Two aides flew across the lines in a Fieseler Storch and returned with instructions. The remaining Me 262s were blown up on the ground before American troops arrived. JV 44 disbanded within days as Allied forces closed on Munich. The war was, for all practical purposes, over. He would not stay in Germany for long. Galland surrendered to American forces near Salzburg in May 1945.
The officers who processed him knew exactly who he was. Within days, British and American interrogators were competing for access to the man who had commanded Germany’s fighter arm and then its most advanced jet unit. He spent the following months being questioned on Me 262 tactics, propulsion systems, and the decisions that had shaped the air war.
He was released on 28 April 1947 and returned to a Germany that had no official interest in celebrating him. He found work as a forester on an estate in northern Germany. His first assignment back in aviation came shortly after — lecturing on fighter tactics for the RAF, the same force he had spent four years trying to destroy.

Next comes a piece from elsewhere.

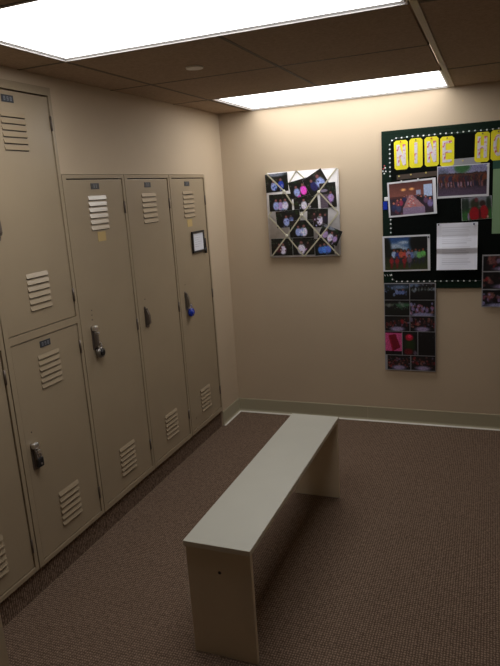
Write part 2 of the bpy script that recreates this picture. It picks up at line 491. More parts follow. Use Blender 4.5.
# ------------------------------------------------------------------ bench
BX0, BX1, BY0, BY1, BH = 0.7355, 0.9725, -2.234, -1.045, 0.4233
t_ = thing('bench', 'long low off-white laminate bench with slab ends on brown carpet', 'bench', (0.8535, -1.64, 0), rot=(0, 0, -0.0066))
hx, hy = (BX1-BX0)/2, (BY1-BY0)/2
obj('seat', box(-hx, hx, -hy, hy, BH-0.019, BH, bev=0.0015), [M['bench_top']], t_)
o = t_.children[-1]
o.data.materials.append(M['edge'])
for f in o.data.polygons:
    if abs(f.normal.z) < 0.5: f.material_index = 1
for s in (-1, 1):
    bm = bmesh.new()
    yc = s*(hy-0.016)
    bx(bm, -hx+0.004, hx-0.004, yc-0.009, yc+0.009, 0, BH-0.019, bev=0.001)
    if s < 0:
        cyl(bm, (0.003, 0.322), 'y', 0.004, 0.004, yc-0.0098, yc-0.0088, 12, 1)
        cyl(bm, (0.003, 0.322), 'y', 0.0062, 0.0062, yc-0.0093, yc-0.0088, 12, 2)
    o = obj('leg_panel', bm, [M['bench_side'], M['black'], M['darkmetal']], t_)

# ------------------------------------------------------------------ printed pictures
class Canvas:
    gain = 1.15
    def __init__(s, w, h, col):
        s.w, s.h = w, h
        s.a = np.zeros((h, w, 3)); s.a[:] = col
        yy, xx = np.mgrid[0:h, 0:w]; s.x = xx/(w-1); s.y = yy/(h-1)
        s.asp = w/h
    def mix(s, m, col): s.a = s.a*(1-m[..., None]) + np.array(col)*m[..., None]; return s
    def rect(s, x0, y0, x1, y1, col): return s.mix(((s.x >= x0) & (s.x <= x1) & (s.y >= y0) & (s.y <= y1)).astype(float), col)
    def ell(s, cx, cy, rx, ry, col, soft=0.35):
        d = np.sqrt(((s.x-cx)/rx)**2 + ((s.y-cy)/ry)**2)
        return s.mix(np.clip((1+soft/2-d)/soft, 0, 1), col)
    def poly(s, pts, col):
        m = np.ones_like(s.x, bool)
        n = len(pts)
        for i in range(n):
            (x0, y0), (x1, y1) = pts[i], pts[(i+1) % n]
            m &= ((x1-x0)*(s.y-y0) - (y1-y0)*(s.x-x0)) >= 0
        return s.mix(m.astype(float), col)
    def grad(s, y0, y1, c0, c1):
        t = np.clip((s.y-y0)/(y1-y0), 0, 1); m = ((s.y >= y0) & (s.y <= y1)).astype(float)
        col = np.array(c0)*(1-t[..., None]) + np.array(c1)*t[..., None]
        s.a = s.a*(1-m[..., None]) + col*m[..., None]; return s
    def mottle(s, n, cols, y0=0.0, y1=1.0, r0=0.02, r1=0.07, seed=0, a=0.75):
        rr = random.Random(seed)
        for _ in range(n):
            col = rr.choice(cols); r = r0+(r1-r0)*rr.random()**2
            cx, cy = rr.random(), y0+(y1-y0)*rr.random()
            d = np.sqrt(((s.x-cx)/r)**2 + ((s.y-cy)/(r*s.asp*(0.6+1.1*rr.random())))**2)
            s.mix(np.clip((1.2-d)/0.5, 0, 1)*a, col)
        return s
    def noise(s, amp, seed=0, k=1):
        g = np.random.RandomState(seed).randn(s.h//k+1, s.w//k+1, 1)
        g = np.repeat(np.repeat(g, k, 0), k, 1)[:s.h, :s.w]
        s.a = np.clip(s.a*(1+amp*g), 0, 1); return s
    def person(s, x, y, h, shirt, skin=(0.50, 0.33, 0.28), legs=None, hair=(0.10, 0.07, 0.06)):
        w = h/s.asp
        if legs is not None: s.ell(x, y+h*0.95, w*0.15, h*0.50, legs, 0.3)
        s.ell(x, y+h*0.48, w*0.26, h*0.34, shirt, 0.4)
        s.ell(x, y+h*0.02, w*0.14, h*0.15, hair, 0.4)
        s.ell(x, y+h*0.06, w*0.10, h*0.11, skin, 0.4)
        return s

PS = []   # every picture: grid mesh with the print's own colours per vertex
def picture_mesh(name, cv, w, h, yoff, cx=0, cz=0, bend=None):
    """upright in the xz plane, facing -y, centred on cx,cz"""
    me = bpy.data.meshes.new(name)
    W_, H_ = cv.w, cv.h
    X = (cv.x-0.5)*w + cx; Z = (0.5-cv.y)*h + cz
    Y = np.full_like(X, yoff)
    if bend is not None: Y = Y + bend(cv.x, cv.y)
    co = np.stack([X, Y, Z], -1).reshape(-1, 3)
    i = np.arange(H_-1)[:, None]*W_ + np.arange(W_-1)[None, :]
    faces = np.stack([i, i+W_, i+W_+1, i+1], -1).reshape(-1, 4)
    me.from_pydata(co.tolist(), [], faces.tolist())
    ca = me.color_attributes.new('Col', 'FLOAT_COLOR', 'POINT')
    c = np.clip(cv.a.reshape(-1, 3)*cv.gain, 0, 1)
    c = np.where(c <= 0.04045, c/12.92, ((c+0.055)/1.055)**2.4)
    ca.data.foreach_set('color', np.concatenate([c, np.ones((len(c), 1))], 1).astype(np.float32).ravel())
    me.materials.append(M['prt'])
    for p in me.polygons: p.use_smooth = True
    return me

def pic(name, cv, w, h, yoff, parent, cx=0, cz=0, bend=None):
    me = picture_mesh(name, cv, w, h, yoff, cx, cz, bend)
    o = bpy.data.objects.new(name, me); C.objects.link(o); o.parent = parent
    return o

def res(w, h, k=330): return max(8, int(w*k)), max(8, int(h*k))

# paintings of the photographs' contents
def P_dinner(w, h):
    c = Canvas(*res(w, h, 400), (0.26, 0.15, 0.15)); c.gain = 1.2
    c.grad(0, 0.42, (0.27, 0.15, 0.14), (0.42, 0.25, 0.22))
    for x in (0.33, 0.52): c.ell(x, 0.22, 0.05, 0.035, (0.90, 0.62, 0.36), 1.2)
    c.rect(0.62, 0.27, 0.72, 0.42, (0.50, 0.52, 0.62)); c.rect(0.79, 0.12, 0.985, 0.52, (0.56, 0.62, 0.74))
    for x in (0.84, 0.90, 0.95): c.rect(x, 0.12, x+0.008, 0.52, (0.38, 0.42, 0.54))
    c.rect(0, 0.48, 1, 1, (0.15, 0.11, 0.16))
    for x, y, s, sh in ((0.40, 0.38, 0.16, (0.40, 0.26, 0.30)), (0.34, 0.42, 0.20, (0.12, 0.14, 0.30)), (0.26, 0.50, 0.26, (0.50, 0.16, 0.26)), (0.18, 0.52, 0.30, (0.36, 0.20, 0.26)),
                        (0.09, 0.60, 0.34, (0.14, 0.16, 0.28)), (0.20, 0.66, 0.30, (0.20, 0.22, 0.34)), (0.60, 0.38, 0.16, (0.30, 0.20, 0.26)), (0.66, 0.42, 0.18, (0.08, 0.08, 0.12)),
                        (0.73, 0.46, 0.22, (0.07, 0.07, 0.11)), (0.83, 0.48, 0.26, (0.34, 0.24, 0.34)), (0.93, 0.54, 0.34, (0.40, 0.36, 0.54))):
        c.person(x, y, s, sh, (0.66, 0.40, 0.34))
    c.mottle(40, [(0.10, 0.08, 0.13), (0.26, 0.18, 0.26), (0.44, 0.20, 0.26), (0.20, 0.22, 0.36)], 0.60, 0.98, 0.01, 0.03, 5, 0.6)
    c.poly([(0.455, 0.40), (0.53, 0.40), (0.80, 0.80), (0.80, 1.0), (0.30, 1.0), (0.30, 0.80)], (0.56, 0.40, 0.42))
    c.rect(0.30, 0.79, 0.80, 1.0, (0.46, 0.40, 0.50))
    for i in range(20):
        t = i/19; c.ell(0.50+0.07*math.sin(i*2.3)*(0.3+t), 0.44+0.33*t, 0.010+0.014*t, 0.012, (0.68, 0.20, 0.14) if i % 2 else (0.76, 0.64, 0.62))
    return c.noise(0.07, 1)
def P_crowd(w, h):
    c = Canvas(*res(w, h), (0.30, 0.27, 0.36))
    c.grad(0, 0.30, (0.42, 0.42, 0.56), (0.46, 0.46, 0.56))
    for x, y in ((0.42, 0.06), (0.50, 0.12), (0.58, 0.05)): c.ell(x, y, 0.08, 0.14, (0.17, 0.32, 0.18), 0.9)
    c.ell(0.10, 0.2, 0.12, 0.12, (0.30, 0.32, 0.40), 0.8)
    c.rect(0, 0.30, 1, 0.60, (0.14, 0.08, 0.11))
    c.grad(0.58, 1.0, (0.20, 0.15, 0.20), (0.28, 0.23, 0.31))
    rr = random.Random(7)
    for i in range(46):
        x = 0.03+0.94*i/45; y = 0.26+0.05*rr.random()
        sh = rr.choice([(0.28, 0.08, 0.10), (0.36, 0.18, 0.10), (0.08, 0.08, 0.14), (0.20, 0.11, 0.10), (0.12, 0.12, 0.22), (0.32, 0.26, 0.14)])
        c.person(x, y, 0.30, sh, (0.34, 0.20, 0.16), legs=rr.choice([(0.13, 0.08, 0.10), (0.10, 0.10, 0.18), (0.40, 0.26, 0.26)]))
    for i in range(7): c.ell(0.08+0.1*i+0.04*(i % 2), 0.62, 0.012, 0.08, (0.50, 0.42, 0.50))
    c.mottle(110, [(0.40, 0.24, 0.16), (0.10, 0.06, 0.09), (0.30, 0.12, 0.12), (0.10, 0.10, 0.18), (0.36, 0.20, 0.20)], 0.26, 0.62, 0.006, 0.014, 5)
    return c.noise(0.12, 2)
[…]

That changed in the summer of 1948 when Kurt Tank, the designer of the Focke-Wulf Fw 190, contacted him with a proposal.
Perón’s government was recruiting German aviation experts to build an indigenous combat aircraft industry, and Tank wanted Galland on his team. In mid-October 1948, Galland sailed from Genoa, arriving in Buenos Aires the following month. He served as a consultant to the Argentine Air Force — the Fuerza Aérea Argentina — advising on jet aviation development and pilot training.
He remained until 1955, when political upheaval following Perón’s removal from power ended the arrangement and brought him back to West Germany. While still in Argentina, he published his memoir. Die Ersten und die Letzten — The First and the Last in English — appeared in 1953 and became a bestseller in fourteen languages, selling three million copies worldwide.
Its operational detail was authoritative and widely praised by the RAF and USAAF as a frank account of the air war. Back in Germany, he was approached by a commissioner for Chancellor Adenauer about joining the new Bundeswehr. The proposal came to nothing when France blocked the wider European defence framework it depended on. Instead, in 1957 Galland opened his own aviation consultancy in Bonn, continued flying at air shows.
In 1969 he served as technical adviser on the film Battle of Britain, working alongside his former adversary Robert Stanford Tuck. He appeared on screen the following year in the British documentary series The World at War. He died on 9 February 1996 in Remagen-Oberwinter, aged eighty-three — still flying until late in life, still arguing about the air war, and still impossible to ignore.